PROBLEM: Go through the listing and pick out each line with the word "script" in it.

MATERIAL:
-*-

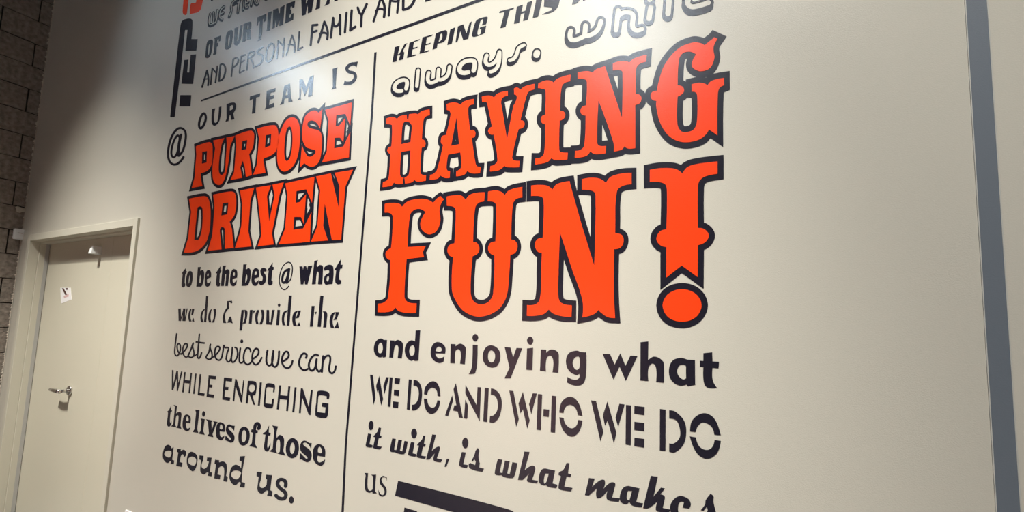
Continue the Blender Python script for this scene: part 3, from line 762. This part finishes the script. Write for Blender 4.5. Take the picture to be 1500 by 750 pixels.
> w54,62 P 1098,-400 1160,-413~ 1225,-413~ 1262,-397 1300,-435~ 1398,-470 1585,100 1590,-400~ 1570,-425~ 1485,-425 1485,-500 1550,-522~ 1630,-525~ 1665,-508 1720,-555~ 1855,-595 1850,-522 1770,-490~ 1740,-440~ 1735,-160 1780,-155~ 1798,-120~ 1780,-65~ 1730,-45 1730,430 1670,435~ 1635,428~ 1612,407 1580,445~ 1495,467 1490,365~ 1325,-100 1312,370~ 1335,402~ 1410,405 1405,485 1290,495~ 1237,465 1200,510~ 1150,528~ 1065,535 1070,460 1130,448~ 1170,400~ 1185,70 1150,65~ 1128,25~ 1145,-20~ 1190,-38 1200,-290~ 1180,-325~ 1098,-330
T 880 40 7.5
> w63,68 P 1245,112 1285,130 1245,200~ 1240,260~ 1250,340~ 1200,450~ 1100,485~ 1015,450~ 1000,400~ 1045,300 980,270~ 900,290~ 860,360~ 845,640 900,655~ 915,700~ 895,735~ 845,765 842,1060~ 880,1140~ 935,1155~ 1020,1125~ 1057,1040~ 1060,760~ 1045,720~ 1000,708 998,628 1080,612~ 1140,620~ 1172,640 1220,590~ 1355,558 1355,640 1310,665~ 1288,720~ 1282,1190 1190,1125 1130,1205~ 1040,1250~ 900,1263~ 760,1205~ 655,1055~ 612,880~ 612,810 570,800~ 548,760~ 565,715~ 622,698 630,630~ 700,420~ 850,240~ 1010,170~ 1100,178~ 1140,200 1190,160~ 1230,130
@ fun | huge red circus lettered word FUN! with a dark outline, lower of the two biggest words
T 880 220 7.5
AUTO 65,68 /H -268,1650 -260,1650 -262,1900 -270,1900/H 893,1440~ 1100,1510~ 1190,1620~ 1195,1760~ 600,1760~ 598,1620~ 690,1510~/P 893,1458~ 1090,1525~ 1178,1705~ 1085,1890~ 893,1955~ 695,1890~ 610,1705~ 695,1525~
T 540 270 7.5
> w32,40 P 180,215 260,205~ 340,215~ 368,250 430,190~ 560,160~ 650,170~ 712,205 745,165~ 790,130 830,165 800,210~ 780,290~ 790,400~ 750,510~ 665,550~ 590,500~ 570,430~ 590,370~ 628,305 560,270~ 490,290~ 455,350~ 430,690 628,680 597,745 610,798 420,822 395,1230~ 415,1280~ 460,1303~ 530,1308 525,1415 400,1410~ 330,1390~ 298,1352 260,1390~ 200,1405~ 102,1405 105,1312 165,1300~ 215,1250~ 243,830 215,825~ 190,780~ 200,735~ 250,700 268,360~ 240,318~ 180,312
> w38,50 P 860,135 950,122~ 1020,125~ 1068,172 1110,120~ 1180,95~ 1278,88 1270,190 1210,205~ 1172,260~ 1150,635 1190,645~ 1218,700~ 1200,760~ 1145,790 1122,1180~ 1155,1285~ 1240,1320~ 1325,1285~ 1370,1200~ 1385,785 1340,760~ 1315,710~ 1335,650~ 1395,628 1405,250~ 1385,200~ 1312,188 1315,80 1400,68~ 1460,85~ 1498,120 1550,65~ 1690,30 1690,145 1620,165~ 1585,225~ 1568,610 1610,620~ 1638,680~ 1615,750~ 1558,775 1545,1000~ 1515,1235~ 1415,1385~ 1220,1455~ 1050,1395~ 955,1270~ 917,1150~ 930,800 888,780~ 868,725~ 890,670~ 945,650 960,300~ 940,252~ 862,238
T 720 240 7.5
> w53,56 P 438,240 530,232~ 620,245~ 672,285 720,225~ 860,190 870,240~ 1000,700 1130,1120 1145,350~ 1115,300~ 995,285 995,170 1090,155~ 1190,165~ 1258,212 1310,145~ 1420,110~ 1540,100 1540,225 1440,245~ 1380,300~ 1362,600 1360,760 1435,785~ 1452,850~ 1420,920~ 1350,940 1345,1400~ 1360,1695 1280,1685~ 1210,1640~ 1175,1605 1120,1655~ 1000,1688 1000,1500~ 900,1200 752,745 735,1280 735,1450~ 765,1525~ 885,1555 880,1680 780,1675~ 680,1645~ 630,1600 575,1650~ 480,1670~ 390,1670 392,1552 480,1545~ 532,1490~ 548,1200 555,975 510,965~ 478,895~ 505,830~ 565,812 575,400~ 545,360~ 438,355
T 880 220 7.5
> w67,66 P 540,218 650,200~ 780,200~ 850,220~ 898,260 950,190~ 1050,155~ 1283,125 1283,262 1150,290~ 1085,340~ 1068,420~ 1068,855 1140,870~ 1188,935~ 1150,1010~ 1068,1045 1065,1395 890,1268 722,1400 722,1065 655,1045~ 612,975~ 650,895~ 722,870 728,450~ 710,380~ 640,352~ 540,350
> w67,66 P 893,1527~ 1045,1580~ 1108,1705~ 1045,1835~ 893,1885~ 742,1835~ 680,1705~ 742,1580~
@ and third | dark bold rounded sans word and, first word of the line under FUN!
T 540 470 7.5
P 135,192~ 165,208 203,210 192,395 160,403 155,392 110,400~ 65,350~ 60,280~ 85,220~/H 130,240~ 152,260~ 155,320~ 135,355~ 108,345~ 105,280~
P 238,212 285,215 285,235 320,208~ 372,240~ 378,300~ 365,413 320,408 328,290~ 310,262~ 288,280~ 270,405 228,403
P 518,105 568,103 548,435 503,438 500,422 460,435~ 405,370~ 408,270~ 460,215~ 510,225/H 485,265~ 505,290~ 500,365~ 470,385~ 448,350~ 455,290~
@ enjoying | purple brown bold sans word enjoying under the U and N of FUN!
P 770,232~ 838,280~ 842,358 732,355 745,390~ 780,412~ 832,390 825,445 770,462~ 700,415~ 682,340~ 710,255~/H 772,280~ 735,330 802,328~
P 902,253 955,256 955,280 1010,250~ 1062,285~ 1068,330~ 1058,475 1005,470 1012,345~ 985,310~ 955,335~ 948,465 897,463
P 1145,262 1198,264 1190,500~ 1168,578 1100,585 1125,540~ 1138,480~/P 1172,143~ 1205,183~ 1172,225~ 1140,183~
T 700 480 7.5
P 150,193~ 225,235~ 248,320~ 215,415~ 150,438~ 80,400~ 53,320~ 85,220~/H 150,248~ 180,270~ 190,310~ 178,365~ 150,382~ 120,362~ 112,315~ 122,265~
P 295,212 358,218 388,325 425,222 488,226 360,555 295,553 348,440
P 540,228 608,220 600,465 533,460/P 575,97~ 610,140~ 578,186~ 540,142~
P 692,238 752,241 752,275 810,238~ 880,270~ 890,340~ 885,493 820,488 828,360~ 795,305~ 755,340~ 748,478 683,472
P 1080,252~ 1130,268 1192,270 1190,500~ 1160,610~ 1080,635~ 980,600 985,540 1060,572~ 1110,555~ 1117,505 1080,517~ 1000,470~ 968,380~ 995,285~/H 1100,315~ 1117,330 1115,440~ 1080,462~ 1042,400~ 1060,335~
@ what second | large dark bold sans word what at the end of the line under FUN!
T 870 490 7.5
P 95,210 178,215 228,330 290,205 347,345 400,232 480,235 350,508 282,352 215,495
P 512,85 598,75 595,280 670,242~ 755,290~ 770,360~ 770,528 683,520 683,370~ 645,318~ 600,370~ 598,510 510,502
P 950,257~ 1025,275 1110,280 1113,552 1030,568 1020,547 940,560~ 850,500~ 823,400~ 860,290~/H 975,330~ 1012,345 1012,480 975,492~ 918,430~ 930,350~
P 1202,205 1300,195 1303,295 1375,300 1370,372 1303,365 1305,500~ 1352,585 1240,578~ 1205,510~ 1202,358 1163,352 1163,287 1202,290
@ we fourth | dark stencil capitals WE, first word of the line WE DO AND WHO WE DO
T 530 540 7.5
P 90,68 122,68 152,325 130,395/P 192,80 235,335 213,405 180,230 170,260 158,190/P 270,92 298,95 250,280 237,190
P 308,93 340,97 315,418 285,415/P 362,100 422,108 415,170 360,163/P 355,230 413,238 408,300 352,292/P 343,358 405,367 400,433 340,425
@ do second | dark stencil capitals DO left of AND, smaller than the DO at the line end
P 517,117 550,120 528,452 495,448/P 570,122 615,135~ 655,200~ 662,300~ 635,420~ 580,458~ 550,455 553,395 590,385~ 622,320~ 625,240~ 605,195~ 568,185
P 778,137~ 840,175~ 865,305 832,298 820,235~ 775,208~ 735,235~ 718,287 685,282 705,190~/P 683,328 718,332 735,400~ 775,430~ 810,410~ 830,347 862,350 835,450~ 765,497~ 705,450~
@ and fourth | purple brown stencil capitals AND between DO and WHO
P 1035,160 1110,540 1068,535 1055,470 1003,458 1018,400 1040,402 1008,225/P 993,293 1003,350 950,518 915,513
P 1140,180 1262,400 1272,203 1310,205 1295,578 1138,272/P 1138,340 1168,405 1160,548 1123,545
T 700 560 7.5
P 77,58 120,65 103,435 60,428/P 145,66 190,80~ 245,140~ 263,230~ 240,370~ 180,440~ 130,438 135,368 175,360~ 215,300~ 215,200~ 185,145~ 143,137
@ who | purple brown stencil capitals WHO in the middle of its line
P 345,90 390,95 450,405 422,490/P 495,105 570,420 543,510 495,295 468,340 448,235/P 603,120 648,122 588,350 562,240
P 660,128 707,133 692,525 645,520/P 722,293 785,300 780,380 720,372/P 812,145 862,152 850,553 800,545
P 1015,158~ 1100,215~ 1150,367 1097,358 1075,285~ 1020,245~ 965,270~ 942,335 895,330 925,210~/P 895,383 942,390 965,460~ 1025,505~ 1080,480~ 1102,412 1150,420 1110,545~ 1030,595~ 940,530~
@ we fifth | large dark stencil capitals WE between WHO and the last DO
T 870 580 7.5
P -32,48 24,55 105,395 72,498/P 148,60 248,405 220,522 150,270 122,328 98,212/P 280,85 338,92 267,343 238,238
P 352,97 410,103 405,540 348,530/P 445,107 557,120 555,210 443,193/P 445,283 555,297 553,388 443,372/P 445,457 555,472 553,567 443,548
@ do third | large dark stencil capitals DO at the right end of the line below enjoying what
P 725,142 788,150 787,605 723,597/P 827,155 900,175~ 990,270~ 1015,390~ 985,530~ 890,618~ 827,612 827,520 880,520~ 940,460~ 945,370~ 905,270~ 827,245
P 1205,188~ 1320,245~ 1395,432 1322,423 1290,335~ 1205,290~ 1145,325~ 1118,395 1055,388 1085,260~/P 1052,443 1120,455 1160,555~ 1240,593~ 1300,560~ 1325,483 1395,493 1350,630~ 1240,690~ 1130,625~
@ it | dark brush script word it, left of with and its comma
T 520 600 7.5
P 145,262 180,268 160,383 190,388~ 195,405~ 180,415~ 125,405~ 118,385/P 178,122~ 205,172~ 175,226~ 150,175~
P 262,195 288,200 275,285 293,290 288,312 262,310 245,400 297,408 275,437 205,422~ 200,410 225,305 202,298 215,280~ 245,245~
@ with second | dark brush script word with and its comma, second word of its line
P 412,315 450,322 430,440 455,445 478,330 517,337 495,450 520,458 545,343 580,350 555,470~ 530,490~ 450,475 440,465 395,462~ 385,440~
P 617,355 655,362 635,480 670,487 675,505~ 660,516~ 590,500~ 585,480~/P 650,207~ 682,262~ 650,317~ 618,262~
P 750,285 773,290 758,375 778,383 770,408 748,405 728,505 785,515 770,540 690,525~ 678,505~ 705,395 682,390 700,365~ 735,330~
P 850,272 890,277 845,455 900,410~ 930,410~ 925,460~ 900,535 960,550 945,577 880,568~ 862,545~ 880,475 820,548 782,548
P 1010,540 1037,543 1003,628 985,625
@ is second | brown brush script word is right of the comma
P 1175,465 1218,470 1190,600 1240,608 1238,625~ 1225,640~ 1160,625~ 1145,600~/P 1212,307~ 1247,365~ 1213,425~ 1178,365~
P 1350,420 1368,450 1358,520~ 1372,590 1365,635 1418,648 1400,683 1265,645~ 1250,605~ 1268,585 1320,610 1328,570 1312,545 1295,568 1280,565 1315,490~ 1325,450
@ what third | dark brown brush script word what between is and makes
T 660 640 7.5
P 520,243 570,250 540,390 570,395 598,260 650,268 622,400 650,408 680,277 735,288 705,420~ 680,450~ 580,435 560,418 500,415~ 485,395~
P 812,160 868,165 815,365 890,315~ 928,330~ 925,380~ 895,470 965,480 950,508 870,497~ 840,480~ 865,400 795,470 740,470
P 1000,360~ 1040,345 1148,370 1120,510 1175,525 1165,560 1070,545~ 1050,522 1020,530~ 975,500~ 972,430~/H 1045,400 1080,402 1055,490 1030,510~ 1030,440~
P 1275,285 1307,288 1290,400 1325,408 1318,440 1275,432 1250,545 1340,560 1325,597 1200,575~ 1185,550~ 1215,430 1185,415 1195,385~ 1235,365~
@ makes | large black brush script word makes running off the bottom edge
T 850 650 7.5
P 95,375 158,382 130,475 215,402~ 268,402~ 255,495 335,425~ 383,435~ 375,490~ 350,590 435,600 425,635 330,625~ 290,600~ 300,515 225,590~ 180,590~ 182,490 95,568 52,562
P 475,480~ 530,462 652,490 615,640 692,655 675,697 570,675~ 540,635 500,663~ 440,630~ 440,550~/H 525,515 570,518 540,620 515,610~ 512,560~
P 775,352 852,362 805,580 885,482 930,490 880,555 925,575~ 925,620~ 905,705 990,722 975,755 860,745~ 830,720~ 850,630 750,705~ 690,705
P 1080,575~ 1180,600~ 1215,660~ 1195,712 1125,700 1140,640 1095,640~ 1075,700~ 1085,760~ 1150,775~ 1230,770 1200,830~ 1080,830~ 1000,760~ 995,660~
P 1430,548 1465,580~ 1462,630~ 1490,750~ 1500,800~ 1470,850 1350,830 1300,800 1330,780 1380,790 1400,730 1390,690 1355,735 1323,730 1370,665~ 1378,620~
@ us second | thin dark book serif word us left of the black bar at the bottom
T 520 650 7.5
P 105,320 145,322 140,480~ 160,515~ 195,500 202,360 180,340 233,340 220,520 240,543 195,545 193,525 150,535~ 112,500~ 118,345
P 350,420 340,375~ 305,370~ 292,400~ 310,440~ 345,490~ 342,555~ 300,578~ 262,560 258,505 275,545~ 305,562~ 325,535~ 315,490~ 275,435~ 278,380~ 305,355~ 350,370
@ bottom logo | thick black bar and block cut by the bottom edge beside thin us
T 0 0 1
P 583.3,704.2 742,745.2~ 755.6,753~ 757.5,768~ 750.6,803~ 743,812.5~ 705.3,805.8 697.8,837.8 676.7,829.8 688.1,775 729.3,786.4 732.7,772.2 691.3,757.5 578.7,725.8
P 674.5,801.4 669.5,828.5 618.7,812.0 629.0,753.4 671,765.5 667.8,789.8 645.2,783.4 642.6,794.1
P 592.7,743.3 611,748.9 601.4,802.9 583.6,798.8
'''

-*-

TASK SOLUTION:
Continue the Blender Python script for this scene: part 3, from line 762. This part finishes the script. Write for Blender 4.5. Take the picture to be 1500 by 750 pixels.
@ it | dark brush script word it, left of with and its comma
@ with second | dark brush script word with and its comma, second word of its line
@ is second | brown brush script word is right of the comma
@ what third | dark brown brush script word what between is and makes
@ makes | large black brush script word makes running off the bottom edge